[start of DATA SHOWN]
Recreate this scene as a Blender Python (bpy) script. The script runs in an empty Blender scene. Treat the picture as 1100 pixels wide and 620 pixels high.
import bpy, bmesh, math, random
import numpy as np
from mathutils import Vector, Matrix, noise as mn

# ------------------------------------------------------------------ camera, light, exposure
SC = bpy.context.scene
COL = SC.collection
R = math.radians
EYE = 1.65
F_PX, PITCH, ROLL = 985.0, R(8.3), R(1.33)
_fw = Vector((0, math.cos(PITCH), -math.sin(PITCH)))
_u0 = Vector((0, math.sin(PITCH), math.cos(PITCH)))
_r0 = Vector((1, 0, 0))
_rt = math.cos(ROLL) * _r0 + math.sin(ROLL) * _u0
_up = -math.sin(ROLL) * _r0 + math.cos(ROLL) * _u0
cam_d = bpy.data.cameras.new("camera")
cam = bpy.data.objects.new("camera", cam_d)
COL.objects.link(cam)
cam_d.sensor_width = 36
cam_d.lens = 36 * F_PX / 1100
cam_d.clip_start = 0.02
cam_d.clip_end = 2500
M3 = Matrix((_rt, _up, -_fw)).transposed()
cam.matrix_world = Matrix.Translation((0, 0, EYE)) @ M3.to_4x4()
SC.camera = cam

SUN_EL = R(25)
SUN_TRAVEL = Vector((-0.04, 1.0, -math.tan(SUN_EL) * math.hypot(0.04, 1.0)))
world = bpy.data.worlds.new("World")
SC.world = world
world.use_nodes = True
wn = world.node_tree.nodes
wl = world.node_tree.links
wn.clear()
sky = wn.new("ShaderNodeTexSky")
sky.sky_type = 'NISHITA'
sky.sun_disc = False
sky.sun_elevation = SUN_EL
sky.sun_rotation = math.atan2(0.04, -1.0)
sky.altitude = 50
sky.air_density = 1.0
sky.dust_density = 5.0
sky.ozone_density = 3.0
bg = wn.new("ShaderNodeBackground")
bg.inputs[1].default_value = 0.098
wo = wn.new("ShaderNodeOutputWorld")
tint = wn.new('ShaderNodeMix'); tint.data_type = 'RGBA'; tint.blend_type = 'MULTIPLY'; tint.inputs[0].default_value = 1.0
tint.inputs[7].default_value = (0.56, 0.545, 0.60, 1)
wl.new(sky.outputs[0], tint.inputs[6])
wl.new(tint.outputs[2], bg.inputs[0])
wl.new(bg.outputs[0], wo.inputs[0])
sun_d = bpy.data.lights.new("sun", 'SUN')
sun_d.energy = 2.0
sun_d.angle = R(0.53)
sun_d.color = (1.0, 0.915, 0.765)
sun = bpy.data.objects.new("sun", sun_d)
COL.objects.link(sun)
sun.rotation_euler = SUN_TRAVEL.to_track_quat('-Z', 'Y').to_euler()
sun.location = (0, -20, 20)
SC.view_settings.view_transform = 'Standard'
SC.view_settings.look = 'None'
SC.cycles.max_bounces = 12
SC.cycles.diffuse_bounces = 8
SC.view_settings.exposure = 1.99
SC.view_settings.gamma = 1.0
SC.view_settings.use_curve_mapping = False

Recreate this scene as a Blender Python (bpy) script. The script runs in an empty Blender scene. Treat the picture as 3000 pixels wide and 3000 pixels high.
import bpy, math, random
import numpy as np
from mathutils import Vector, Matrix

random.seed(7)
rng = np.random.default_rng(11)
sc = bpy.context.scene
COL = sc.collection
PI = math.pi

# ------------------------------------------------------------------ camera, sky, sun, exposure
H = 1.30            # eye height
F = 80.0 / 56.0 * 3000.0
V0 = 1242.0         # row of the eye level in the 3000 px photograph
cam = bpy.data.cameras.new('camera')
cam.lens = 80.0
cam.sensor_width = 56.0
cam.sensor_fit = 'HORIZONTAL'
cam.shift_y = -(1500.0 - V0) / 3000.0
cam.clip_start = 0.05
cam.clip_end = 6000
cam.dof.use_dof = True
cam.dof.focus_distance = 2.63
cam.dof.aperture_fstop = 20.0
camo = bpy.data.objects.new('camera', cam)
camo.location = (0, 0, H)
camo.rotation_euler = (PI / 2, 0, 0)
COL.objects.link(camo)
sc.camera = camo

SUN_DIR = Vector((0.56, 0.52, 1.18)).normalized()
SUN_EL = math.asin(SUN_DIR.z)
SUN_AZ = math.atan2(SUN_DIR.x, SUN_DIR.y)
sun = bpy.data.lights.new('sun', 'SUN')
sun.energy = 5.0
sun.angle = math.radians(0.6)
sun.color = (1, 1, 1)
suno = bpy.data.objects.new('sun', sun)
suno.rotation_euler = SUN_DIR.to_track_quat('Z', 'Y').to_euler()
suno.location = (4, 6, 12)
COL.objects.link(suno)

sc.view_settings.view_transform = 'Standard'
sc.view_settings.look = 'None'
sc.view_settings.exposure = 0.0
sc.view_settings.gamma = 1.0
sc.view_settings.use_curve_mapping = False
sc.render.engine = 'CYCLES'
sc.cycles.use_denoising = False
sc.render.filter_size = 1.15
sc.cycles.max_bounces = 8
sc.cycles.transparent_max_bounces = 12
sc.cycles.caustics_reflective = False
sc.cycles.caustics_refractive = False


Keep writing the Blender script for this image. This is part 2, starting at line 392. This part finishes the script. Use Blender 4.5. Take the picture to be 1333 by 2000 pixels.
[end of DATA SHOWN]
Set down the lines above as they stand, starting with the first line and ending with the line that contains "from mathutils import Vector, Matrix, noise".

Recreate this scene as a Blender Python (bpy) script. The script runs in an empty Blender scene. Treat the picture as 1100 pixels wide and 620 pixels high.
import bpy, bmesh, math, random
import numpy as np
from mathutils import Vector, Matrix, noise as mn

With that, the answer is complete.